- [YOUR INSTRUCTIONS] Return, exactly as written, the run of lines that begins at the line containing "Write the bpy" and ends at the line containing "PI = math.pi". Nothing outside that run belongs in the answer.

Scripts that build scenes
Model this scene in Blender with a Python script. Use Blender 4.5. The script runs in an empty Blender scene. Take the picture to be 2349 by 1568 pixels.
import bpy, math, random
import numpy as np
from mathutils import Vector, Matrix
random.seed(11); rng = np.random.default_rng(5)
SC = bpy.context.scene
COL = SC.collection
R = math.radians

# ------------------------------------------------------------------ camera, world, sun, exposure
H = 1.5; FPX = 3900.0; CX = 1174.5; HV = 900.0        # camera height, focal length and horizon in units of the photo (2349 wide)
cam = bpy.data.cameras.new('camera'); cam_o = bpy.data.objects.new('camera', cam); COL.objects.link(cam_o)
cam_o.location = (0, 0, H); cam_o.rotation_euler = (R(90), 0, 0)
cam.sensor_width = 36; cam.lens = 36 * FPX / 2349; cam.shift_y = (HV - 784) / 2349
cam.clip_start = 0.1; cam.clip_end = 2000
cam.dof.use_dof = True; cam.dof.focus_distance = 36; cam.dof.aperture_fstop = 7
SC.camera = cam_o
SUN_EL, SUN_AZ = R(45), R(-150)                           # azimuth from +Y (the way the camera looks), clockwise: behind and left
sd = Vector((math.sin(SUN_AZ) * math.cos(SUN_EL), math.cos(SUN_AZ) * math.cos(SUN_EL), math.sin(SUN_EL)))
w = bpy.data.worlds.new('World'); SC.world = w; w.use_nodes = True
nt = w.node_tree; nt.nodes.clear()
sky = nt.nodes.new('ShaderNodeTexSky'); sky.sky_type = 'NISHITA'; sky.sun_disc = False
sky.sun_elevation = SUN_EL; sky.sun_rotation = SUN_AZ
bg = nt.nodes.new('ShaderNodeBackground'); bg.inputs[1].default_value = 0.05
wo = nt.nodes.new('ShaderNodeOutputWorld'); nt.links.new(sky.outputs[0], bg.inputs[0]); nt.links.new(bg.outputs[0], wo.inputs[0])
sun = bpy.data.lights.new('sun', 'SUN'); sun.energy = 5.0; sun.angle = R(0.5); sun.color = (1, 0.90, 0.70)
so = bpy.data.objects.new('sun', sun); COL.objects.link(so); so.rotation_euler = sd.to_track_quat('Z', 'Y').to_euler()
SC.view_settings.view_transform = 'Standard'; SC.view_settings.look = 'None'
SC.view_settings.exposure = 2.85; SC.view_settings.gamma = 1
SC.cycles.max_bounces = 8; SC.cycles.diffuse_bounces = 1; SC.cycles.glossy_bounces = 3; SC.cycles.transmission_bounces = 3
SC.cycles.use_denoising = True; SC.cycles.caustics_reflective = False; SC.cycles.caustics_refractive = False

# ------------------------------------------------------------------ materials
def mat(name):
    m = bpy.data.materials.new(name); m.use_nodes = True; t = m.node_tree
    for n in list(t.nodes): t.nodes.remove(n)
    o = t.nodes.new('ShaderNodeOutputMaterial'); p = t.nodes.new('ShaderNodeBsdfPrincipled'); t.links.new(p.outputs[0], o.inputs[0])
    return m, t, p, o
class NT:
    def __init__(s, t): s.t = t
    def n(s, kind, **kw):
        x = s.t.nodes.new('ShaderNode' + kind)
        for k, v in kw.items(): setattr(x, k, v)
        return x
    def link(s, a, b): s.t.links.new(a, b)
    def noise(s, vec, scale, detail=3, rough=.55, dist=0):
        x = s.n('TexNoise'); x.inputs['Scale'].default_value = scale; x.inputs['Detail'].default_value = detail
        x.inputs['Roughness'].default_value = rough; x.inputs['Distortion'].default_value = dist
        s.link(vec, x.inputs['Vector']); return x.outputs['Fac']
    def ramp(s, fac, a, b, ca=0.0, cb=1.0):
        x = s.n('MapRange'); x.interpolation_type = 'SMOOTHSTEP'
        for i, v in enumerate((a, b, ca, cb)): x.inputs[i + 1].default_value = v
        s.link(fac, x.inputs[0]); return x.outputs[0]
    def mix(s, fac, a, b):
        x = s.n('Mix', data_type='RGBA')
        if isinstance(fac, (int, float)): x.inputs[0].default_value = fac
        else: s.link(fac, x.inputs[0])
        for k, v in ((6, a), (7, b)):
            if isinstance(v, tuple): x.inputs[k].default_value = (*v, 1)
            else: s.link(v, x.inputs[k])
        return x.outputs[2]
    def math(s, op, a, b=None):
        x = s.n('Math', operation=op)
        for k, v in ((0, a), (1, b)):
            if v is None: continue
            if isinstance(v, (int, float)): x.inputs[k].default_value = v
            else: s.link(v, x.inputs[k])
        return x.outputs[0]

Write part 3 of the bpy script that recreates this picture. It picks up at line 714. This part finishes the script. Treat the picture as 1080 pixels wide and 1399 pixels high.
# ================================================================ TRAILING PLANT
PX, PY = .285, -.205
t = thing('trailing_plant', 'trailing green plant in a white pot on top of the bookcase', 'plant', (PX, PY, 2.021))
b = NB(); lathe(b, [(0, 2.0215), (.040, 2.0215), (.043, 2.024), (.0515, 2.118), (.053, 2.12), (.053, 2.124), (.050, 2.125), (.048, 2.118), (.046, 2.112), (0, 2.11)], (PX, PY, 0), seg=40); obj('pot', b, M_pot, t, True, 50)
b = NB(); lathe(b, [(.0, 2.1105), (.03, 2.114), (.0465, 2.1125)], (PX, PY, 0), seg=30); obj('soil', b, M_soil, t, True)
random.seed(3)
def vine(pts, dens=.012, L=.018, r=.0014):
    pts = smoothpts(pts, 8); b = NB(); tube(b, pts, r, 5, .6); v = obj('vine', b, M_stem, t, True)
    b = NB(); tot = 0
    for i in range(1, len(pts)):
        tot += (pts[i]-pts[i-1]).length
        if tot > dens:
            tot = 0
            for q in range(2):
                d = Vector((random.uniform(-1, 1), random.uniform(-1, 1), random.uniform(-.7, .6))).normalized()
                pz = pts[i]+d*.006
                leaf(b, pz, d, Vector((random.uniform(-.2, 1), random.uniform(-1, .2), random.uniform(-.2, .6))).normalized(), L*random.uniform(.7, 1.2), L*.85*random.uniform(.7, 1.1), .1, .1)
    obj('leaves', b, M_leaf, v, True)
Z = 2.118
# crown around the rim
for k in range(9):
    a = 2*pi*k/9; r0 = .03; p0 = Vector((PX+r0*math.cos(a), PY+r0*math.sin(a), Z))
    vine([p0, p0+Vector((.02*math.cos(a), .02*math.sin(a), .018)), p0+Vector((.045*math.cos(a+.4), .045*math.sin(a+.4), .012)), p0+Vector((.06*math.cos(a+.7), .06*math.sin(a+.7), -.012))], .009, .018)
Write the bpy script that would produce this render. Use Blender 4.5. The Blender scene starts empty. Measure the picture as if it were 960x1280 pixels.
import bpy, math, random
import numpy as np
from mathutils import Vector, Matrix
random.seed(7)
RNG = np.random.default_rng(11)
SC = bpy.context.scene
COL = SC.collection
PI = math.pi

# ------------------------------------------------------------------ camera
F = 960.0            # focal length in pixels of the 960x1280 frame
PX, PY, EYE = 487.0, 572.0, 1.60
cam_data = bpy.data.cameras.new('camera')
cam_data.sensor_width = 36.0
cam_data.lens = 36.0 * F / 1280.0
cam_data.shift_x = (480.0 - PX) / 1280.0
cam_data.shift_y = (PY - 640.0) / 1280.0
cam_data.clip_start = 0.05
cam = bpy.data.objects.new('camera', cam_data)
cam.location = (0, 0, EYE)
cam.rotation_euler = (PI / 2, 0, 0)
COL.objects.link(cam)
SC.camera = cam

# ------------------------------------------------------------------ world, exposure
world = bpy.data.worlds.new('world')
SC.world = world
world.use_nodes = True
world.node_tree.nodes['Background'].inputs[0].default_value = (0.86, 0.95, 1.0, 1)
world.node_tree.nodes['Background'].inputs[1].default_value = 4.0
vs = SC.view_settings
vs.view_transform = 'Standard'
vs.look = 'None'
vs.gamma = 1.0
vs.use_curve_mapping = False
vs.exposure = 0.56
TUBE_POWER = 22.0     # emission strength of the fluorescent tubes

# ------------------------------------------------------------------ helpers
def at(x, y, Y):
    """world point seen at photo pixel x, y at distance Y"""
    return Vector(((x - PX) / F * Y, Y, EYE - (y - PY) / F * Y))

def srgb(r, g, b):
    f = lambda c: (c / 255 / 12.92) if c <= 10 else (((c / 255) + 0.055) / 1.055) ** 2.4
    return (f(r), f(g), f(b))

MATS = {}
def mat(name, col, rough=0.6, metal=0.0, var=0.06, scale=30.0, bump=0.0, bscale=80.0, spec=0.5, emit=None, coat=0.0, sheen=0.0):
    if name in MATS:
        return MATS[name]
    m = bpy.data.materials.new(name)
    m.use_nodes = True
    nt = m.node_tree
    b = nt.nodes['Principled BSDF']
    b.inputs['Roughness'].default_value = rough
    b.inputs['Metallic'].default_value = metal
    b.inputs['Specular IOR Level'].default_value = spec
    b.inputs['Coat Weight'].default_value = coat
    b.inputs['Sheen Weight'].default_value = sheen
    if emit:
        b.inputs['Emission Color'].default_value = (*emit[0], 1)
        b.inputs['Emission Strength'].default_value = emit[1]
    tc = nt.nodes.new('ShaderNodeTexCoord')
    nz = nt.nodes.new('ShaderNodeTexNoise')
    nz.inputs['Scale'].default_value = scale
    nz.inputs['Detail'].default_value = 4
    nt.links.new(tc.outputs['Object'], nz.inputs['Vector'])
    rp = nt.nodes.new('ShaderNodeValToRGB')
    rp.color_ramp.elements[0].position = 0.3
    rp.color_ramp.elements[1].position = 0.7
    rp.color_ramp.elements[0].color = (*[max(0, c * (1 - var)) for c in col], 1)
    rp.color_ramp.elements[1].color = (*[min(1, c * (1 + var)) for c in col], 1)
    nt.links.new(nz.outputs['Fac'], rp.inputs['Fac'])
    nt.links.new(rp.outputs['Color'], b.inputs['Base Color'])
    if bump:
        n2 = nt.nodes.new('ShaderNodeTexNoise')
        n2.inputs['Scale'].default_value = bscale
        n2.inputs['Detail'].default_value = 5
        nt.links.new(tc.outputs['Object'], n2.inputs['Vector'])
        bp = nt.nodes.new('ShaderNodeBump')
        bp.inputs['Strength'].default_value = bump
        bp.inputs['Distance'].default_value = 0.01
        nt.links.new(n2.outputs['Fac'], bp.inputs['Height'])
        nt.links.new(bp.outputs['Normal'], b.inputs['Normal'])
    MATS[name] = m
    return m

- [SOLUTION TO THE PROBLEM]
Write the bpy script that would produce this render. Use Blender 4.5. The Blender scene starts empty. Measure the picture as if it were 960x1280 pixels.
import bpy, math, random
import numpy as np
from mathutils import Vector, Matrix
random.seed(7)
RNG = np.random.default_rng(11)
SC = bpy.context.scene
COL = SC.collection
PI = math.pi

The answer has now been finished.